Jack Pulaski

My writing stories began with truancy. I'm not referring to the truancy in which one flees or drifts into the realm of imagination ( although that dimension of truancy is an essential aspect of the making of stories) but my absconding from junior high and wandering into a public library. There, in the quietest place I'd ever known, my primary reading of Jack London, Theodore Dreiser, and John Steinbeck swiftly determined the work and love of my life. My truancy was chronic and reading voracious. My presence in high school was also spectral, but I remained a fervid autodidact, and as it became more important to bring home a paycheck I dropped out of school and went to work in a textile waste factory. The work was heavy and dirty. But I was earning a man's wage, proud, and still a passionate reader. Chaos at home, however painful, was not bereft of love, and mythic. So I was getting the nurture a writer in utero needs. At about the same time one of the several serendipitous events that made a meaningful life possible occurred. I'd submitted some of my primitive paintings and my written comments about them to a competition sponsored by the Williamsburg Settlement House in Brooklyn and won a one year scholarship to the Art Students League. For a year of Saturdays I worked at improving my skill in a life drawing class; but most significant was the attention, conversation, example, and reading suggestions of mature artists that helped clarify my heart's deepest aspiration.

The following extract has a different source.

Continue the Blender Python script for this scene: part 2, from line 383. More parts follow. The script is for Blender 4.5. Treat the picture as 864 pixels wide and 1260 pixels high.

In 1956, I felt the need to get away from my family and the neighborhood. I went to my draft board, pushed my draft number up, and went into the army. This too turned out to be serendipitous in a way I could never have imagined. In 1957 I was shipped from Fort Hood,Texas to Inchon, Korea. The shooting in Korea had ceased in 1953 and I was safer there than I've been in other neighborhoods. Even more miraculous than the small but excellent library on the base were the classes the University of Maryland maintained for the military. Lacking a high school diploma, I was accepted as a special student.Classes were held in a quonset hut where I read and was guided through Plato's "Republic" by a teacher perhaps as brilliant and adroit as the mythic Socrates. The unforeseen adventure in syllogism took my imagining to places and points of view that astonished me -- an experience tantamount to magic realism.

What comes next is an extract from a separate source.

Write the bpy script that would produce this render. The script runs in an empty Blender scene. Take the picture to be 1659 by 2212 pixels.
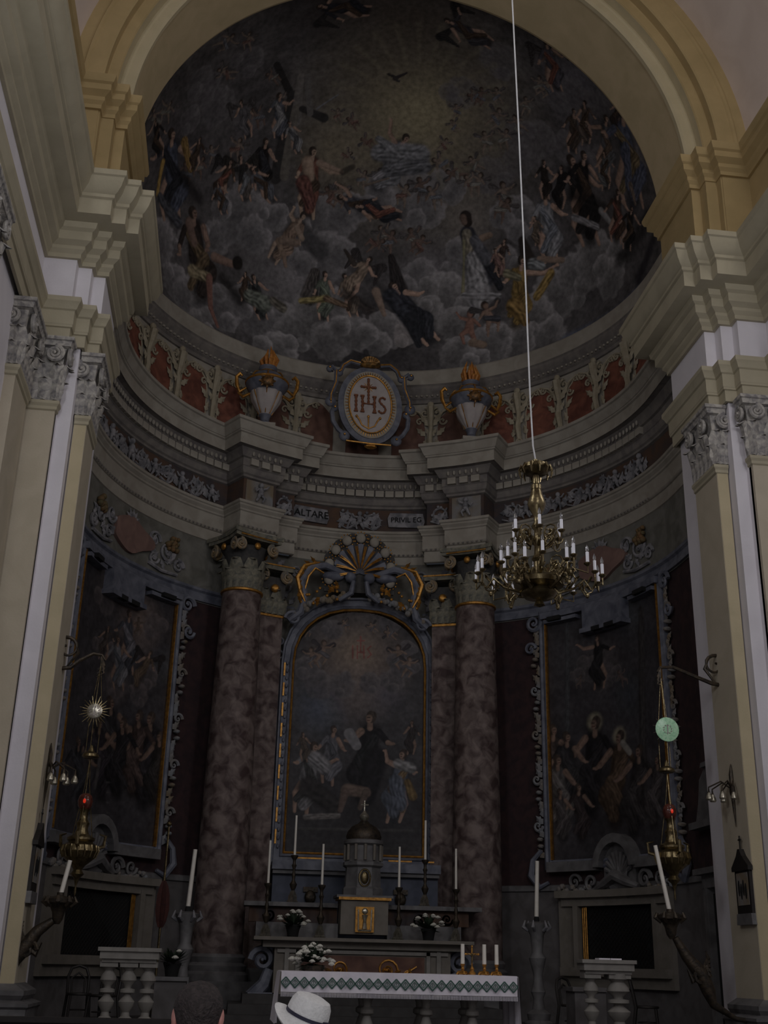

After my two year stint in the army I got a GED and entered college. During the next ten years I attended college, worked full time, married, had a family, had to leave college and then return, finally earning the degrees that made possible a career as a teacher of literature and writing. Among the unexpected and sustaining gifts is the critical attention of several writers-- now friends --bring to my work. I reciprocate by taking their work as seriously as my own and trying to articulate something useful. This relationship is something more and other than social , that is to say, crucial. Through such means and over many years my stories have found their way into literary magazines, and several anthologies; a collection of my stories,The St. Veronica Gig and two novels , Courting Laura Providencia, and Chekhov Was A Doctor , have received critical acclaim. I mention this not only as advertisement, but because of the periods of rejection that have often left me wondering if my work could make a claim on the imagination of the ideal reader I believe must exist. And as this is also a part of the process, when out of the blue I learn I've received the Pushcart Prize, the Fiction Award From The Coordinating of Literary Magazines, the Special Merit Award from the Nelson Algren Short Story Competition, these occasions, however gratifying often feel more of a reprieve than a triumph. But this too is part of the process, and in any case I can't quit.